An Advisory Board provides the Director of Intelligence Forum with guidance on policies, procedures, and long-range planning.  The Chair of the I.F. Advisory Board is Wesley Wark.  The members of the Advisory Board are listed below.  The daily operations of Intelligence Forum are managed by its Director, Michael Dravis, Research Associate with the Center for International Development and Conflict Management at the University of Maryland.  Richard Moore serves as Technical Advisor to the Director.

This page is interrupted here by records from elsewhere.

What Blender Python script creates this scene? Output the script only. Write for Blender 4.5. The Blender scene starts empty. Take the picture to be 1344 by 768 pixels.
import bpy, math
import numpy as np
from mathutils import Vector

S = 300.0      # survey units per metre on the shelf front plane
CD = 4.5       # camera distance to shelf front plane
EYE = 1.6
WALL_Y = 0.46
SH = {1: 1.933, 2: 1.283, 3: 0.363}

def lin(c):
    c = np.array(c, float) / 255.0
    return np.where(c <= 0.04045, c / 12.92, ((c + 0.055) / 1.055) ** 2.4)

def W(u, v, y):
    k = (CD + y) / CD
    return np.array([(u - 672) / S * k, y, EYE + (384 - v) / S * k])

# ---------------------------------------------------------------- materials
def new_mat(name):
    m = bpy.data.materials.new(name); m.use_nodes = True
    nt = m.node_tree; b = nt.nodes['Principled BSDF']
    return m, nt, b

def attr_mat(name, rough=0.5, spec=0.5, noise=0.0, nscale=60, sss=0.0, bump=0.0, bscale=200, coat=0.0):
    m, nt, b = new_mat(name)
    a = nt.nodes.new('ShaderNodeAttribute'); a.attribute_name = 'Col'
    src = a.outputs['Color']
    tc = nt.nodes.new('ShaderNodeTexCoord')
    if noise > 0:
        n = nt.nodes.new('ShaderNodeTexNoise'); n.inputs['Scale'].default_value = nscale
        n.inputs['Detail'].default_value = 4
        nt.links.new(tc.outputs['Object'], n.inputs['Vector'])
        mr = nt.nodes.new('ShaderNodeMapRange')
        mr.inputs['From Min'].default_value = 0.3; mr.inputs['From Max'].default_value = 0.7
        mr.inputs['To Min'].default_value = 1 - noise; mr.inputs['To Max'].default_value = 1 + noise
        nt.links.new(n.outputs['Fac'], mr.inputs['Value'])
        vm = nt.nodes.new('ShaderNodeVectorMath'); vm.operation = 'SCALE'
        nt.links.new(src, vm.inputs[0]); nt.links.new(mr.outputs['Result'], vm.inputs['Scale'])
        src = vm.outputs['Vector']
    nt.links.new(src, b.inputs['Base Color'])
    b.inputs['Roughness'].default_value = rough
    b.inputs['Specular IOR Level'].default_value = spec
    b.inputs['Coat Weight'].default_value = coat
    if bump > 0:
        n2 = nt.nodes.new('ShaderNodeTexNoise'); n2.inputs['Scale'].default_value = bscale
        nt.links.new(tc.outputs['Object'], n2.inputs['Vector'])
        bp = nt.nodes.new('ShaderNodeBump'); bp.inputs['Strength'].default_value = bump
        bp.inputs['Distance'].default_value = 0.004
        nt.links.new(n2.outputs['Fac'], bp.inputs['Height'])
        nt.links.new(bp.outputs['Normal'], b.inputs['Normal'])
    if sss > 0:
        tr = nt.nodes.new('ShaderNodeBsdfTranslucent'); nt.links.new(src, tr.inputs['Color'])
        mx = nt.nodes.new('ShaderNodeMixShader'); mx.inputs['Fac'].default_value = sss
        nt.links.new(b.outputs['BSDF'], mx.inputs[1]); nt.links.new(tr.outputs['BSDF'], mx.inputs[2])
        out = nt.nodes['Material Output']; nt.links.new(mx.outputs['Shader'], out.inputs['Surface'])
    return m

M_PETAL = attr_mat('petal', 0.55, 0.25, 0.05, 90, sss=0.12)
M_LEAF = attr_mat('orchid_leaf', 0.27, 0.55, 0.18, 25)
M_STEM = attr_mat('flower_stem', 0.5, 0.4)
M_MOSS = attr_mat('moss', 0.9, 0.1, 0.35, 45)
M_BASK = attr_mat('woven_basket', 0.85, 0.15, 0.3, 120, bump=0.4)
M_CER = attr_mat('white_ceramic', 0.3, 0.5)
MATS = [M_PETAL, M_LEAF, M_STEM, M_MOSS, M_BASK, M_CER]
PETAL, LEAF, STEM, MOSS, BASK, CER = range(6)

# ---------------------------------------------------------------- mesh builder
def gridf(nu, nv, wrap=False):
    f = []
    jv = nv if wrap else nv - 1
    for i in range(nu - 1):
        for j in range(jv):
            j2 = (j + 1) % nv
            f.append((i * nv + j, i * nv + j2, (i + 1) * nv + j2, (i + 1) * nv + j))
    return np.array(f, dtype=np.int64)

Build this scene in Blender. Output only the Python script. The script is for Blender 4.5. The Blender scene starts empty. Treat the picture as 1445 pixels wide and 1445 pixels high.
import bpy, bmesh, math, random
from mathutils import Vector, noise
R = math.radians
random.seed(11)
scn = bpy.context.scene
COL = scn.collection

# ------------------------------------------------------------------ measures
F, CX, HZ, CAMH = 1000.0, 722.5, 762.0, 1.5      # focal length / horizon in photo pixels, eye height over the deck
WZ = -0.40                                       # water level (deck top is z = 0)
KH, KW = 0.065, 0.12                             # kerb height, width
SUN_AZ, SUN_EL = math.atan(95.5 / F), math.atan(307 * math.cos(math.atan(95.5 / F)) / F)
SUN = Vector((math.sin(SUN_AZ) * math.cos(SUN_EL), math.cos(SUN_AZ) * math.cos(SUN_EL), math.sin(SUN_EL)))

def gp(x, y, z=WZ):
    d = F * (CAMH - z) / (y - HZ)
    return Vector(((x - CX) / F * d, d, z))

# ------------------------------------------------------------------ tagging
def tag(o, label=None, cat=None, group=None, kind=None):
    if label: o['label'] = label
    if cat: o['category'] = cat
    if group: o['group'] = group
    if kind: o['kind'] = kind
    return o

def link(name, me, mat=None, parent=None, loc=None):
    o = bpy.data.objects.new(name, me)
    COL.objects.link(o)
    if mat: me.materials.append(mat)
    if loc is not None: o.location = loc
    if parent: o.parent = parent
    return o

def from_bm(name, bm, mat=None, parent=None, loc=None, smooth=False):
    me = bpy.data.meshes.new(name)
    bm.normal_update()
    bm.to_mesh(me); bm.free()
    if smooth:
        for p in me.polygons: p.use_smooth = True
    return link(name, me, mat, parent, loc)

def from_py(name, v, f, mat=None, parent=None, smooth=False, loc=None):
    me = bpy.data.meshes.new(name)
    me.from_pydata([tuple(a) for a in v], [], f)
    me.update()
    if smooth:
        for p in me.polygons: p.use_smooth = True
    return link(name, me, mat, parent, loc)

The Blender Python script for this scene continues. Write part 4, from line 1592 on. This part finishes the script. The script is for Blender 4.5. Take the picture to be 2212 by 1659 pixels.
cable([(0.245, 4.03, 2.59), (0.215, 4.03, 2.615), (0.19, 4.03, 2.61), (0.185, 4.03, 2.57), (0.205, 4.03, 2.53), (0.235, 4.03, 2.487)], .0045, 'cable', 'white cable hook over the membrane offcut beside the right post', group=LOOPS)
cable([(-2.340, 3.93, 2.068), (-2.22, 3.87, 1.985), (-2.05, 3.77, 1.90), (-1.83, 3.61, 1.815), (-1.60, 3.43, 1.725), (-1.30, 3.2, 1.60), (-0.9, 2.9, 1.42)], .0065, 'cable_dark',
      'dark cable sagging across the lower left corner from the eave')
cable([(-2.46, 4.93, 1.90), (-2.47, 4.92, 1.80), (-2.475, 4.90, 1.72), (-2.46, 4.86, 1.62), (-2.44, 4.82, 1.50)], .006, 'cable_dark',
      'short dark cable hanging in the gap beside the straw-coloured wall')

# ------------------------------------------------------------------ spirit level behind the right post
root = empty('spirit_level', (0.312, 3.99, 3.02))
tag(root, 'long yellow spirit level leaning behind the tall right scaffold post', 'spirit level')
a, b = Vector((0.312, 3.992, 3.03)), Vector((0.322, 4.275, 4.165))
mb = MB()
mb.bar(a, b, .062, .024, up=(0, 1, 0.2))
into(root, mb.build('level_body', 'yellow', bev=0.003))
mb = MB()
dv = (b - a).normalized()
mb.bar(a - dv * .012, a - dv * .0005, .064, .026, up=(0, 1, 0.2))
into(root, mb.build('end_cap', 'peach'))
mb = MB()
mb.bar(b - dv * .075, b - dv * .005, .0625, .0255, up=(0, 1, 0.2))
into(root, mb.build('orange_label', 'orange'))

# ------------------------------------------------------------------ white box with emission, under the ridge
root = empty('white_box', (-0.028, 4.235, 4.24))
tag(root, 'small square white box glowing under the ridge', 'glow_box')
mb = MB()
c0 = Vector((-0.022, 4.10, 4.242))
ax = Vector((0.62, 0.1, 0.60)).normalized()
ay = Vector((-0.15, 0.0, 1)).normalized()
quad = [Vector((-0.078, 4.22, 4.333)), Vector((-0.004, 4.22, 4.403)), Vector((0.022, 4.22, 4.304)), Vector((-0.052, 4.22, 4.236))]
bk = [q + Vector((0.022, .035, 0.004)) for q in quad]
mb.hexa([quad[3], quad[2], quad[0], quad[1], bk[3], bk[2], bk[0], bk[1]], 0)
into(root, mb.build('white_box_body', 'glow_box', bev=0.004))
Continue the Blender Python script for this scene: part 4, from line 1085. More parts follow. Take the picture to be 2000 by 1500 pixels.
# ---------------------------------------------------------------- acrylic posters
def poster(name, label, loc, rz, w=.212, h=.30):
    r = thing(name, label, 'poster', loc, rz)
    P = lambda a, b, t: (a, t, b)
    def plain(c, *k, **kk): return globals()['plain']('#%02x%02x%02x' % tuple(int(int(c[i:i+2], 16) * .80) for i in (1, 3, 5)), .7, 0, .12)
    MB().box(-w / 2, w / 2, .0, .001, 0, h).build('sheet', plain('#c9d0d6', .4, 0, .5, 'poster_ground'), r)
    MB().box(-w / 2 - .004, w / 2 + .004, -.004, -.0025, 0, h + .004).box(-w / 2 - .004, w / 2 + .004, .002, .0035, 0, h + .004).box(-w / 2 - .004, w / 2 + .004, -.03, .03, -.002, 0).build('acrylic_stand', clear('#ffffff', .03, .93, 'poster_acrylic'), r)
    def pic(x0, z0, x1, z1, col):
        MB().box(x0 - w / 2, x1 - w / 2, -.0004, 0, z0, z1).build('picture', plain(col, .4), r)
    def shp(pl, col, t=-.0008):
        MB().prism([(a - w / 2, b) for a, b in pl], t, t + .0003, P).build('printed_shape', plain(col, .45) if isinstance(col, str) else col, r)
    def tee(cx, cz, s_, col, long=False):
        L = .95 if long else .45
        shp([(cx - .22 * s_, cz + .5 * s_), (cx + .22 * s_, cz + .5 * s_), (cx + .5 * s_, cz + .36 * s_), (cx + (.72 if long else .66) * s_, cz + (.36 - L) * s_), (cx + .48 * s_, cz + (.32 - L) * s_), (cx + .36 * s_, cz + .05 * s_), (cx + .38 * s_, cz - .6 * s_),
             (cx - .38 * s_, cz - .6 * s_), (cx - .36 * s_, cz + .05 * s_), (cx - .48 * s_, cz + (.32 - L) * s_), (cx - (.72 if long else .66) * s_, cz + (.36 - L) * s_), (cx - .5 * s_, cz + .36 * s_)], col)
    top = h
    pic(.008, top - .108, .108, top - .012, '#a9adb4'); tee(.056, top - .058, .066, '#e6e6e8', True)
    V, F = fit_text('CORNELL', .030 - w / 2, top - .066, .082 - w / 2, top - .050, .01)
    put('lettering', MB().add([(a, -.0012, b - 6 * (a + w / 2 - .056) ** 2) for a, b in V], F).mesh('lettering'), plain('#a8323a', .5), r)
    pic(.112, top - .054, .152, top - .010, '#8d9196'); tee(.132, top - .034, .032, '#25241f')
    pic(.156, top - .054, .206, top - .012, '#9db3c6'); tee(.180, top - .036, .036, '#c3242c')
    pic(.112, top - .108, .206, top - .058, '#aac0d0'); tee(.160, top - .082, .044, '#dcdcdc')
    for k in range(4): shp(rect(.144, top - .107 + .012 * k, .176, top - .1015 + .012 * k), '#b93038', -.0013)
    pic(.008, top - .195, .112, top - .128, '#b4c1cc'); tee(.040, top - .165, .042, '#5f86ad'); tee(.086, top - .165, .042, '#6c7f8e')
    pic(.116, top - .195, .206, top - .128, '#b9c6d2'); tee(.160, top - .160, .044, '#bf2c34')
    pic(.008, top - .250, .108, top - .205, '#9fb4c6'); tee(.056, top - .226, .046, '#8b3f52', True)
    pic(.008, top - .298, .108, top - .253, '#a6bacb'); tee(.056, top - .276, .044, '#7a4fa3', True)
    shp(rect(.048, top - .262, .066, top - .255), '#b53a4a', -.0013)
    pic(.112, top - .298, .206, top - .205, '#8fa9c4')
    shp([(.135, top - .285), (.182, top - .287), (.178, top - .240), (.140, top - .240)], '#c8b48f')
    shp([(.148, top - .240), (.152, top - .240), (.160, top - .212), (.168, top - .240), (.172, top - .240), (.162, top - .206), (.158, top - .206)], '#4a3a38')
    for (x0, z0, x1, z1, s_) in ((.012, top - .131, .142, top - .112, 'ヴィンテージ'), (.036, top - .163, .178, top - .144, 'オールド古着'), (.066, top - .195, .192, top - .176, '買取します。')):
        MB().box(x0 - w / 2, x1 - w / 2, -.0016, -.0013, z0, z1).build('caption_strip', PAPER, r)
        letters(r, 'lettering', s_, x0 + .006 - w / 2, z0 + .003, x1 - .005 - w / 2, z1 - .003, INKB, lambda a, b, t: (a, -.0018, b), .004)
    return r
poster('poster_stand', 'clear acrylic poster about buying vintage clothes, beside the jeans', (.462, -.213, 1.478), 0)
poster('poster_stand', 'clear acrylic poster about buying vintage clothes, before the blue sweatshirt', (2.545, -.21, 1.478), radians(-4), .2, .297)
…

SPONSORSHIP OF INTELLIGENCE FORUM

Intelligence Forum is sponsored by its membership drawn from around the world.


ADVISORY BOARD

Wesley Wark, Chairman of Advisory Board
Wesley K. Wark is an Associate Professor of History at the University of Toronto and Fellow of Trinity College.  He has been writing on intelligence issues since 1984 and has published numerous articles, books and edited collections in the field.  He is editor of the journal "Intelligence and National Security".  He was President of the Canadian Association of Security and Intelligence Studies from 1998-2000 and organized the CASIS 2000 conference in Ottawa on "The Future of Intelligence".  He is currently working on an official history of the Canadian intelligence community in the Cold War.

David Alvarez
David Alvarez has published articles on diplomatic and intelligence history in edited volumes and various journals, including "Diplomatic History," "Intelligence And National Security," "The International Journal of Intelligence and Counterintelligence," and "Cryptologia." He is the author of Bureaucracy and Cold War Diplomacy : The United States and Turkey, 1943-1946 (1980) and Secret Messages : Codebreaking and American Diplomacy, 1930-1945 (2000).  He is the co-author (with Robert Graham) of Nothing Sacred : Nazi Espionage Against The Vatican (1997) and the editor of Allied and Axis Signals Intelligence In World War II (1999).  A former scholar-in-residence at the National Security Agency's Center for Cryptologic History, he has taught at universities in Italy and France and is presently a professor at Saint Mary's College of California.

Sarah-Jane Corke
Sarah-Jane Corke, PhD, is an Assistant Professor in the Department of History at Dalhousie University, Nova Scotia.  Her research and teaching interests include the 20th century United States and Intelligence. 

Betty Dessants
Betty Dessants recieved her PhD from UC Berkeley in 1995 and is Assistant Professor of History at Florida State University.  Her research interests are twentieth-century US history, particularly the Cold War, intelligence, and American society.

Ralph Erskine
Ralph Erskine is a retired lawyer in Northern Ireland.  His main research interests relate to signals intelligence, on which he has published numerous articles in "Intelligence and National Security" and other journals.

Loch Johnson
Loch K. Johnson is Regents Professor of Political Science at the University of Georgia and author of several books on U.S. national security and American politics.  He has won the Certficate of Distinction from the National Intelligence Study Center and the V.O. Key Prize from the Southern Political Science Association.  He has served as secretary of the American Political Science Association and president of the International Studies Association, South.  He was special assistant to the chair of the Senate Select Committee on Intelligence in 1975-76, staff director of the House Subcommittee on Intelligence Oversight in 1977-79, and special assistant to the chair of the Aspin-Brown Commission on Intelligence in 1995-96.  Born in Auckland, New Zealand, Professor Johnson received his Ph.D. in political science from the University of California, Riverside.

Timothy Naftali
No biography is currently available.

Martin Rudner
Martin Rudner is Professor at the Norman Paterson School of International Affairs at Carleton University, Ottawa, and Director of the Centre for Security and Defence Studies.  He was born in Montreal, Canada, and educated at McGill University, the University of Oxford and the Hebrew University of Jerusalem, where he received his PhD.  He has published over fifty books and scholarly articles, including a study of Canada's Communications Security Establishment.  His research interests include intelligence alliances, comparative studies of intelligence and strategy, and Southeast Asian Studies.  Martin Rudner is currently President of the Canadian Association for Security and Intelligence Studies.

Cees Wiebes
Dr. Cees Wiebes is senior lecturer at the Department of International Relations and International Public Law at the University of Amsterdam.  His main lecturing duties are teaching doctoral students in the field of U.S. national security policy; foreign and defense policy of the major and smaller European powers; Dutch national security policy since 1940; global security and also the relationship between intelligence and foreign policy making & execution.  Dr. Wiebes has authored 18 books (three on intelligence) and more than 40 contributions to books and academic journals.  From 1991 through 1999, he was Honorary Secretary of the Netherlands Intelligence Studies Association (NISA) .  Dr. Wiebes is a member of the Archival Committee of the Dutch Ministry of Foreign Affairs, a member of the Editorial Board of "Global Intelligence Monthly" and a member of the Editorial Board of the "Journal of Intelligence History."